Now that the war games and elections are over, officials on both sides of the Taiwan Strait are waving olive branches, and ironically the chances look better than ever that the 'two Chinas' could agree on direct flights.

The pressure on Taiwan for direct flights is growing. Newly re-elected Taiwanese President Lee Teng-hui feels a need for reconciliation with China and some demonstration of Taiwan's interest in ultimate reunification with China. There is serious talk in Taipei that he may offer some bold rapprochement to Beijing that includes direct flights.

Two days after the election, the economic affairs ministry recommended a feasibility study on direct transport links. The economics minister has also announced plans to license special districts for direct trade with China. Cross-strait telephone links could come even sooner.

Taipei also realises that events are quickly overtaking it. Within the past five months it has agreed to 'same-aircraft' connections to China via Macau or Hong Kong. And less than three months ago, it allowed China Airlines to seal an interline agreement with three Chinese carriers. Taipei is now processing a request from Air Macau, 51 per cent controlled by China National Aviation Corp, the commercial arm of Beijing's CAAC, to open a Taipei branch office. All these steps compromise Taiwan's ideological opposition to direct flights.

Taipei officials are also aware of the delay by Hong Kong's Sino-British joint liaison group in approving Taiwan's new air accord with Hong Kong, and reports of a Beijing power struggle over CNAC's desire to replace Dragonair as the second Hong Kong carrier on that route (see page 21). If a Hong Kong-based Chinese airline can fly to Taiwan, Taipei officials know they will have little grounds left for sustaining a ban on direct flights. They also know Hong Kong flights themselves will become 'direct' after the territory's handover next year. There is a growing view that Taipei should negotiate the best deal it can while it still has some leverage.

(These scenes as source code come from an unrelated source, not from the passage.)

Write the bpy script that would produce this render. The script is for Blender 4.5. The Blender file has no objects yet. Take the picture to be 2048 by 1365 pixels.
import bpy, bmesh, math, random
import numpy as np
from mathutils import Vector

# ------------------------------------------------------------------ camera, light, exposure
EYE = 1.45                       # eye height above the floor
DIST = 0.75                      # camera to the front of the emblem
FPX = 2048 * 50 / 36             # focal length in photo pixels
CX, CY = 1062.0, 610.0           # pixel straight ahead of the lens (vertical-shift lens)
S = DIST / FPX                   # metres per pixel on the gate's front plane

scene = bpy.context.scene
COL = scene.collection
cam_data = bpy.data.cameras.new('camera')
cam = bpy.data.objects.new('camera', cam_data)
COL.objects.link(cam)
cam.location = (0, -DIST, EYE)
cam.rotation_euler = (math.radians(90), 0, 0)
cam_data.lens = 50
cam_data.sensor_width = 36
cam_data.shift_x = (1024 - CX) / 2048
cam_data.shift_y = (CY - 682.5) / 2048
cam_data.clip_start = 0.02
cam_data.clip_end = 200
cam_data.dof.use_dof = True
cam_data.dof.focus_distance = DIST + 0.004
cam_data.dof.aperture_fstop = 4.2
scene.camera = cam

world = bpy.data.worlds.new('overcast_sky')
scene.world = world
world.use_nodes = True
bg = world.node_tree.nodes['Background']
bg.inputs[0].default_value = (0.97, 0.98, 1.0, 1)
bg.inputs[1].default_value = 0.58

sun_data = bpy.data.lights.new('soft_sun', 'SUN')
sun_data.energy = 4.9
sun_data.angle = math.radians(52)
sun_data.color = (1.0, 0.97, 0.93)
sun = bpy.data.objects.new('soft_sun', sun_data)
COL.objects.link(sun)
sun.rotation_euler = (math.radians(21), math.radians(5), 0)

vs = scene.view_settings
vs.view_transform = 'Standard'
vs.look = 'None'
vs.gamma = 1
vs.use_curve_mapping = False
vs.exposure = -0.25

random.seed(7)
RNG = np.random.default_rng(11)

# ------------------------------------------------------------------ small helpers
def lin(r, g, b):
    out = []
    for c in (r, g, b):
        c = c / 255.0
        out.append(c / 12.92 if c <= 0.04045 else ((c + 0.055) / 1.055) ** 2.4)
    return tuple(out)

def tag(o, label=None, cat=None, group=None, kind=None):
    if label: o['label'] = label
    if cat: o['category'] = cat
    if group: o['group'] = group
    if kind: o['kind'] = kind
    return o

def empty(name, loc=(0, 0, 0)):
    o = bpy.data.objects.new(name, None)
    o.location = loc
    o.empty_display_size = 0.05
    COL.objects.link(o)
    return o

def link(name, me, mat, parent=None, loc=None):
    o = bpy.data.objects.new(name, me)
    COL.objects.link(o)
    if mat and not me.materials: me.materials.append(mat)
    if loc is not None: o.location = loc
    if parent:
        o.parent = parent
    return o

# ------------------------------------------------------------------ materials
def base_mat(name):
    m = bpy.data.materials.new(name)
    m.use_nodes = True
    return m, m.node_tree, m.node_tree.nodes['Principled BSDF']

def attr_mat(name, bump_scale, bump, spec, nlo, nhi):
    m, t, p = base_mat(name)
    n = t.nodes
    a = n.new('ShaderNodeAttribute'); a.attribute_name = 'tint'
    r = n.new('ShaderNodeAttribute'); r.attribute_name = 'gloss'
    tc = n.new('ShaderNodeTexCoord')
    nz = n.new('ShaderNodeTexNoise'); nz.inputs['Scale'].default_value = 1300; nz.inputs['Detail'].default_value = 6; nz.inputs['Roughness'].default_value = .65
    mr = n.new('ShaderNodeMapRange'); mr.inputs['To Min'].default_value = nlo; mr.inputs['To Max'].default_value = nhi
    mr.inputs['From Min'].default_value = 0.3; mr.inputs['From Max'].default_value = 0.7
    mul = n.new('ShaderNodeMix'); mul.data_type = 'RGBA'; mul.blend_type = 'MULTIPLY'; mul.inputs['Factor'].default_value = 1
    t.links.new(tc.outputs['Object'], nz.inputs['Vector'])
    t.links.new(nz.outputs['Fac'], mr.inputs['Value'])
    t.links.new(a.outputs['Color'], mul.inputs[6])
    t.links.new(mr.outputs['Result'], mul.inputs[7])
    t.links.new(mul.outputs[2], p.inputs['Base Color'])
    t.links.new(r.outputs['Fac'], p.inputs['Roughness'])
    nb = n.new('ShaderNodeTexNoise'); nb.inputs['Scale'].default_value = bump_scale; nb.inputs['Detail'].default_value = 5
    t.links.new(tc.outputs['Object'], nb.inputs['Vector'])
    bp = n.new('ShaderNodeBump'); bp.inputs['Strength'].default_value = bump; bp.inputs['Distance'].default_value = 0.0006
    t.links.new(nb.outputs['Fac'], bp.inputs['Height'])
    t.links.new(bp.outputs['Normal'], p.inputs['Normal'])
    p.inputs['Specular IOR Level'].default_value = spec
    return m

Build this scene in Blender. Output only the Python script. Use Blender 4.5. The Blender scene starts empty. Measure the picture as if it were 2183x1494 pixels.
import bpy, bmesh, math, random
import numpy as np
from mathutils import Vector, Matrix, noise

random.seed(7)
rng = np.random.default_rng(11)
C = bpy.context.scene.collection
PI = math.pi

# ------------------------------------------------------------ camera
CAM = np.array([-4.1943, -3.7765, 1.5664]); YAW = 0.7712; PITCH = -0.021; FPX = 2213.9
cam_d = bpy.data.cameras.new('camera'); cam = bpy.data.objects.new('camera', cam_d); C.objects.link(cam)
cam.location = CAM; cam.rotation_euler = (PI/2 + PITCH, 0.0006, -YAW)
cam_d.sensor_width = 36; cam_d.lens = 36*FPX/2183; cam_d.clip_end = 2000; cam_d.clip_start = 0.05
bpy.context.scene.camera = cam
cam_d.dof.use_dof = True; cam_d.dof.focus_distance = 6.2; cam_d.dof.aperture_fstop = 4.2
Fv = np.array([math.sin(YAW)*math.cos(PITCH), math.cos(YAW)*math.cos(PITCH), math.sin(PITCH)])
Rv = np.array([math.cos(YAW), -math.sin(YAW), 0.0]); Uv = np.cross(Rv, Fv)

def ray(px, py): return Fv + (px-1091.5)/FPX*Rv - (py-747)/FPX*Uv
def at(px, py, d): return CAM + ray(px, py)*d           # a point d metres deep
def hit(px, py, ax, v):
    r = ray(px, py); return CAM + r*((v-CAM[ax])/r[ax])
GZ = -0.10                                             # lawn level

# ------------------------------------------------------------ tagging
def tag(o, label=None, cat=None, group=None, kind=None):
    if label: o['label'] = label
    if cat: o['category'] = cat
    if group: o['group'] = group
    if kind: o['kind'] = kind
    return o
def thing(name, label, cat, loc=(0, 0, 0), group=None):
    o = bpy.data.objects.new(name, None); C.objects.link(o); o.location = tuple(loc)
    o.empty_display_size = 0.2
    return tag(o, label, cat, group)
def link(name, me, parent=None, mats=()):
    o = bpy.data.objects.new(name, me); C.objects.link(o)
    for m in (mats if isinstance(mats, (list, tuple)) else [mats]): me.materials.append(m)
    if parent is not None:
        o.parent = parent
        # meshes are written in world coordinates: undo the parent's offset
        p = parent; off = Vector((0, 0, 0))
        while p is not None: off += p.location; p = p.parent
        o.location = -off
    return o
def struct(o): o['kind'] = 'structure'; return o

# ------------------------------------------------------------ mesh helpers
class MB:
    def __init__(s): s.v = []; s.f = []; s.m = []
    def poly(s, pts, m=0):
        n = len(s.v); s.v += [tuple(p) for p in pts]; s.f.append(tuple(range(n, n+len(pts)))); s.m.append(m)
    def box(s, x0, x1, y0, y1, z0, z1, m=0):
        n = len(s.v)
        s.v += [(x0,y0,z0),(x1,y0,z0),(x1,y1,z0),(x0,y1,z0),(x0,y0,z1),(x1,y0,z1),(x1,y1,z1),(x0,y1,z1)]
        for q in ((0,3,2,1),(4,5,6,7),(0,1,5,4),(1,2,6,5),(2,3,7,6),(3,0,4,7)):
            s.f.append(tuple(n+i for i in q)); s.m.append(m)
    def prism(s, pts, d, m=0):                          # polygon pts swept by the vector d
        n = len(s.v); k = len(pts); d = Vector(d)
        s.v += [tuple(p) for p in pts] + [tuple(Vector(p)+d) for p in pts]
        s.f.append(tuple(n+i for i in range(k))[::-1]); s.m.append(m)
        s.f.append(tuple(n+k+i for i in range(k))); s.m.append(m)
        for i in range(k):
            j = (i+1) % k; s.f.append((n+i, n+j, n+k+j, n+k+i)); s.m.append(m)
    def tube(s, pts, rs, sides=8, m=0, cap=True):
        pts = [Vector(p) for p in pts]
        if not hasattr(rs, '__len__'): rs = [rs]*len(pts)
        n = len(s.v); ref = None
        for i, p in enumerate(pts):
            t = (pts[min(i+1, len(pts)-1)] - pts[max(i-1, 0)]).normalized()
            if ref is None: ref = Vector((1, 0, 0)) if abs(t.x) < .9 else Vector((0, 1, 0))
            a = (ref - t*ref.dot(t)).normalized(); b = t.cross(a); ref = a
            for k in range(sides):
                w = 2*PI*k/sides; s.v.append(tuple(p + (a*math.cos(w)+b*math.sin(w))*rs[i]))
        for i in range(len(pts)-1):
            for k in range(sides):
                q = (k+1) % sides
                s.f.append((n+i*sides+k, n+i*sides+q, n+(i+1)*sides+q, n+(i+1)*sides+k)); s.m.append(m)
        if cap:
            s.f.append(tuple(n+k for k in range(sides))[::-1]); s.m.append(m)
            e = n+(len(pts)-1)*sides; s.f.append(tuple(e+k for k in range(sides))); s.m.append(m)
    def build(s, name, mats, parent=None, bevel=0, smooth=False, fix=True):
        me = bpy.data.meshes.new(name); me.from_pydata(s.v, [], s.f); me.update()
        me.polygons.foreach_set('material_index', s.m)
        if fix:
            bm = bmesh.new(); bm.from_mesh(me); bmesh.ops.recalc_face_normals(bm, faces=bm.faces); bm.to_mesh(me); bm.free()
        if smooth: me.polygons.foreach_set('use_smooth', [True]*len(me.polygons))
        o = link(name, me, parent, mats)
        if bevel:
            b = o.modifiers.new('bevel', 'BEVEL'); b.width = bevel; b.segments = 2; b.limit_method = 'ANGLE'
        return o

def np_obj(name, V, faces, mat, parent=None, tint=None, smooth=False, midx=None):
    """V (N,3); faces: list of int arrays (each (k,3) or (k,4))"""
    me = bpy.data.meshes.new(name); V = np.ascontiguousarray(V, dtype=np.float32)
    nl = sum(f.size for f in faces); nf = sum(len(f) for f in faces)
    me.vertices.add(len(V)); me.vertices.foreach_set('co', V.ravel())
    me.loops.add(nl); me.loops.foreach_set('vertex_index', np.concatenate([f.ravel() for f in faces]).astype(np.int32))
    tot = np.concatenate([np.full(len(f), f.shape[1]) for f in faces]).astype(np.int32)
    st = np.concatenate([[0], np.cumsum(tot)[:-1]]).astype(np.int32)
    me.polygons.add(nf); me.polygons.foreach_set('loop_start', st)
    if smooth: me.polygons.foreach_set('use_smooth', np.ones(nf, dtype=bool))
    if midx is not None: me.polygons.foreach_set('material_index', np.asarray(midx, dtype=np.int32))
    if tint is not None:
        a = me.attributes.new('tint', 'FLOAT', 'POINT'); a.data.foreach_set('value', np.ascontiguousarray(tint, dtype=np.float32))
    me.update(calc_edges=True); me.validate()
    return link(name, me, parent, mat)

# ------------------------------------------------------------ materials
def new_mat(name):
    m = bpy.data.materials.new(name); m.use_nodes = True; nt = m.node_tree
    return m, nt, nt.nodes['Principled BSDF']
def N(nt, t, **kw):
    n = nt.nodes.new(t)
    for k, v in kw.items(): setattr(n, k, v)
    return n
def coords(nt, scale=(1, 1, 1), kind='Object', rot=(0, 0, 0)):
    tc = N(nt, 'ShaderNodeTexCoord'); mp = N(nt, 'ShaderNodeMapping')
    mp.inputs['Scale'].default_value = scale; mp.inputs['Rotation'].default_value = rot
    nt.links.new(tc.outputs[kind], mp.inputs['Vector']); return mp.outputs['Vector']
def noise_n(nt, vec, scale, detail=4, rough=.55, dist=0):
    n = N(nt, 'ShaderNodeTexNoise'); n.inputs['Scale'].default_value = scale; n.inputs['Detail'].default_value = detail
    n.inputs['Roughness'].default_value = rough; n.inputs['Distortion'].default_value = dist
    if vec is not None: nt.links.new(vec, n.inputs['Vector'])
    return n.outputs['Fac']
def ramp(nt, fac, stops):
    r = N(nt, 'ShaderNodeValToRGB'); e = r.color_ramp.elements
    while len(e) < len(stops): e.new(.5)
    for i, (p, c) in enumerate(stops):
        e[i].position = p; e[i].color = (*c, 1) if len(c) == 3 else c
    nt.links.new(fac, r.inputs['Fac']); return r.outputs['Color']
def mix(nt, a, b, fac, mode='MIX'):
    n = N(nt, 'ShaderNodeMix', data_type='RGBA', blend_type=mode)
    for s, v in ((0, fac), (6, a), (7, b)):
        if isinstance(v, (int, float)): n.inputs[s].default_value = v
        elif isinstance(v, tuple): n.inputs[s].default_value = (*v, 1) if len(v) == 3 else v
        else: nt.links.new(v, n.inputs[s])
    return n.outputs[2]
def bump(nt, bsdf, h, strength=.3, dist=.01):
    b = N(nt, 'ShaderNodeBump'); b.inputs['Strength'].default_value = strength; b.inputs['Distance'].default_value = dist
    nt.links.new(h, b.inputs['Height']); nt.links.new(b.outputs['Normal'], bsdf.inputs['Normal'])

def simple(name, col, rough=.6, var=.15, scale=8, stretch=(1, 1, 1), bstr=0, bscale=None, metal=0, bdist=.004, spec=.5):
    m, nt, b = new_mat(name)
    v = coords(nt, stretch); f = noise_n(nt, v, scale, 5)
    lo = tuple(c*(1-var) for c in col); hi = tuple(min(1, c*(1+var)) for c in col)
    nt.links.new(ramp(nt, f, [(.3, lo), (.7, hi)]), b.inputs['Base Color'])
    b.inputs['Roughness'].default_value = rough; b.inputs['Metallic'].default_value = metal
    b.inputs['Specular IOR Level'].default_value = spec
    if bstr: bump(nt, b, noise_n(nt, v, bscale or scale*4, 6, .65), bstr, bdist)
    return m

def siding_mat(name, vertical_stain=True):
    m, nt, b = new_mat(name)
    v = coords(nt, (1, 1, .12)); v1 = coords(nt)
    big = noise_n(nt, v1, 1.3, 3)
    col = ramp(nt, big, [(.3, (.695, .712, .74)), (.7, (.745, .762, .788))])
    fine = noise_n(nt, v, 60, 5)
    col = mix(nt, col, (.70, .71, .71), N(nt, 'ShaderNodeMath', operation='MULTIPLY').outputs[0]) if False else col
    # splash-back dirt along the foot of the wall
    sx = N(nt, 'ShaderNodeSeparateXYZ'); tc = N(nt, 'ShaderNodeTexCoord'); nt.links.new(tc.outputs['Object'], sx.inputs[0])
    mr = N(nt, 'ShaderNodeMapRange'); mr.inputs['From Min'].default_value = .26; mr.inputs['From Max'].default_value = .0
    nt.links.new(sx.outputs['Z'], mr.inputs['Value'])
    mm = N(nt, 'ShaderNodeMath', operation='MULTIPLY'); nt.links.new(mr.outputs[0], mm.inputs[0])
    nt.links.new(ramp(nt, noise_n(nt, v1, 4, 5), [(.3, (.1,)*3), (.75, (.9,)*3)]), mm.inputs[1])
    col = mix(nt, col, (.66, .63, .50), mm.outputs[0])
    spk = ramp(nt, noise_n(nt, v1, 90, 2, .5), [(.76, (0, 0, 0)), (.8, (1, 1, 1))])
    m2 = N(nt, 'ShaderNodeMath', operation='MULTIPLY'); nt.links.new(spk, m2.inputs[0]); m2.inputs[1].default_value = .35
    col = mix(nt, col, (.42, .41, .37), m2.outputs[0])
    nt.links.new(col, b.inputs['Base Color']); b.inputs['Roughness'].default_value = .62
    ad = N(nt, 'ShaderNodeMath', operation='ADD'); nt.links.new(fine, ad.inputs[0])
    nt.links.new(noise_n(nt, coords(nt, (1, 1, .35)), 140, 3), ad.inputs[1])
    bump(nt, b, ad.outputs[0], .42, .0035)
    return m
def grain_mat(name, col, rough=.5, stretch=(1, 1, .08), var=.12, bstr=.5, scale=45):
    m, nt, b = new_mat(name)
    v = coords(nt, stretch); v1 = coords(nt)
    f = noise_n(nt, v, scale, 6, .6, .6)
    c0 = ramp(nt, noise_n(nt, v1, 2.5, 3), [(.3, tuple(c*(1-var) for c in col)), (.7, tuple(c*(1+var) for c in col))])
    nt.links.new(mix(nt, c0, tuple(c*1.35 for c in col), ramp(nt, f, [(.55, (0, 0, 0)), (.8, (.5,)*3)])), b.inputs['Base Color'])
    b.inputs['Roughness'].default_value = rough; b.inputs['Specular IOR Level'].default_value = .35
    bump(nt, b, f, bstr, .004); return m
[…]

Nicholas V Chen, a lawyer at Perkins Coie-Taipei, claims Taiwan's consumers and business community both favour direct flights. The lack of them, says Chen, 'continues to be a barrier to Taiwan becoming a regional centre and is a growing source of impatience.' Without prompt action he and others fear direct flights will become a political football again with officials more interested in scoring points than resolving anything.